» EXERCISE BRIEF
All of the data needs to be repeated exactly.

═════ DATASET CONTENT

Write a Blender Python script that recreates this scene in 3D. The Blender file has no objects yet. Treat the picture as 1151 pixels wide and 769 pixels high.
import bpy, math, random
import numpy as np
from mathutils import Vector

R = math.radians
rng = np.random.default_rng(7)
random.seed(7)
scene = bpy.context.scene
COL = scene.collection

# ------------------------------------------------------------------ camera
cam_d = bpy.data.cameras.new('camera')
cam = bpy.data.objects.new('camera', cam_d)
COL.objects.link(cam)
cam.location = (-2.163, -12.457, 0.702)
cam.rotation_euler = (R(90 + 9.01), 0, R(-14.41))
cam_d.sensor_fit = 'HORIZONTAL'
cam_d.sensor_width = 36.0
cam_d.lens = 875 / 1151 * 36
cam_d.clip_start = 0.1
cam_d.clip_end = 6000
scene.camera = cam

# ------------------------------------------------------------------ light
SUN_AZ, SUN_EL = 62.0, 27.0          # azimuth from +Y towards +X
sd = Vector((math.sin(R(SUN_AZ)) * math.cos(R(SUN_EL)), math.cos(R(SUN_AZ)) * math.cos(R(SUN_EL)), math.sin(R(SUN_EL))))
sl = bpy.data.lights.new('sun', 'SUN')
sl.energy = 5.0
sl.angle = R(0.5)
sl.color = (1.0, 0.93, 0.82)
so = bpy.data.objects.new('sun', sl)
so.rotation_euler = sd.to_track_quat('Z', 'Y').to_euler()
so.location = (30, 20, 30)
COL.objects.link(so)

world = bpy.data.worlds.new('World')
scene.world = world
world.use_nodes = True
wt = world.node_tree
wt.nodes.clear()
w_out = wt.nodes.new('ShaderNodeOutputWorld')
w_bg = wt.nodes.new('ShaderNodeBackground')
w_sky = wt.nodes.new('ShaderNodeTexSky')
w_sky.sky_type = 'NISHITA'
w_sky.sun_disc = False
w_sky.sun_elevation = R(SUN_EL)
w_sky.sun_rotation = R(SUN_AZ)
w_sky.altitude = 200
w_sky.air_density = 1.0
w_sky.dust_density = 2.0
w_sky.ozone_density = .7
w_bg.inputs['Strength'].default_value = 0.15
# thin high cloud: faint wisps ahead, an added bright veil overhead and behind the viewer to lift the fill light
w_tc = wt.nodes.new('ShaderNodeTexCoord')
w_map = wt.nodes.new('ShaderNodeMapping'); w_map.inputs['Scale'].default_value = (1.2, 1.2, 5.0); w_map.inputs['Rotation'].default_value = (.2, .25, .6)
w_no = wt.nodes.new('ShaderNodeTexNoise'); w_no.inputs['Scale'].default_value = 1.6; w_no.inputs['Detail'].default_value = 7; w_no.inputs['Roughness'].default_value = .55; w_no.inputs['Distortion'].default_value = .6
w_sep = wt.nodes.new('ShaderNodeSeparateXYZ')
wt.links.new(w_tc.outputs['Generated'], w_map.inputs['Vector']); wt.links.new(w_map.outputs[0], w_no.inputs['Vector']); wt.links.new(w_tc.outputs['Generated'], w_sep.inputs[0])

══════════

» RESULT OF THIS TASK
Write a Blender Python script that recreates this scene in 3D. The Blender file has no objects yet. Treat the picture as 1151 pixels wide and 769 pixels high.
import bpy, math, random
import numpy as np
from mathutils import Vector

R = math.radians
rng = np.random.default_rng(7)
random.seed(7)
scene = bpy.context.scene
COL = scene.collection

# ------------------------------------------------------------------ camera
cam_d = bpy.data.cameras.new('camera')
cam = bpy.data.objects.new('camera', cam_d)
COL.objects.link(cam)
cam.location = (-2.163, -12.457, 0.702)
cam.rotation_euler = (R(90 + 9.01), 0, R(-14.41))
cam_d.sensor_fit = 'HORIZONTAL'
cam_d.sensor_width = 36.0
cam_d.lens = 875 / 1151 * 36
cam_d.clip_start = 0.1
cam_d.clip_end = 6000
scene.camera = cam

# ------------------------------------------------------------------ light
SUN_AZ, SUN_EL = 62.0, 27.0          # azimuth from +Y towards +X
sd = Vector((math.sin(R(SUN_AZ)) * math.cos(R(SUN_EL)), math.cos(R(SUN_AZ)) * math.cos(R(SUN_EL)), math.sin(R(SUN_EL))))
sl = bpy.data.lights.new('sun', 'SUN')
sl.energy = 5.0
sl.angle = R(0.5)
sl.color = (1.0, 0.93, 0.82)
so = bpy.data.objects.new('sun', sl)
so.rotation_euler = sd.to_track_quat('Z', 'Y').to_euler()
so.location = (30, 20, 30)
COL.objects.link(so)

world = bpy.data.worlds.new('World')
scene.world = world
world.use_nodes = True
wt = world.node_tree
wt.nodes.clear()
w_out = wt.nodes.new('ShaderNodeOutputWorld')
w_bg = wt.nodes.new('ShaderNodeBackground')
w_sky = wt.nodes.new('ShaderNodeTexSky')
w_sky.sky_type = 'NISHITA'
w_sky.sun_disc = False
w_sky.sun_elevation = R(SUN_EL)
w_sky.sun_rotation = R(SUN_AZ)
w_sky.altitude = 200
w_sky.air_density = 1.0
w_sky.dust_density = 2.0
w_sky.ozone_density = .7
w_bg.inputs['Strength'].default_value = 0.15
# thin high cloud: faint wisps ahead, an added bright veil overhead and behind the viewer to lift the fill light
w_tc = wt.nodes.new('ShaderNodeTexCoord')
w_map = wt.nodes.new('ShaderNodeMapping'); w_map.inputs['Scale'].default_value = (1.2, 1.2, 5.0); w_map.inputs['Rotation'].default_value = (.2, .25, .6)
w_no = wt.nodes.new('ShaderNodeTexNoise'); w_no.inputs['Scale'].default_value = 1.6; w_no.inputs['Detail'].default_value = 7; w_no.inputs['Roughness'].default_value = .55; w_no.inputs['Distortion'].default_value = .6
w_sep = wt.nodes.new('ShaderNodeSeparateXYZ')
wt.links.new(w_tc.outputs['Generated'], w_map.inputs['Vector']); wt.links.new(w_map.outputs[0], w_no.inputs['Vector']); wt.links.new(w_tc.outputs['Generated'], w_sep.inputs[0])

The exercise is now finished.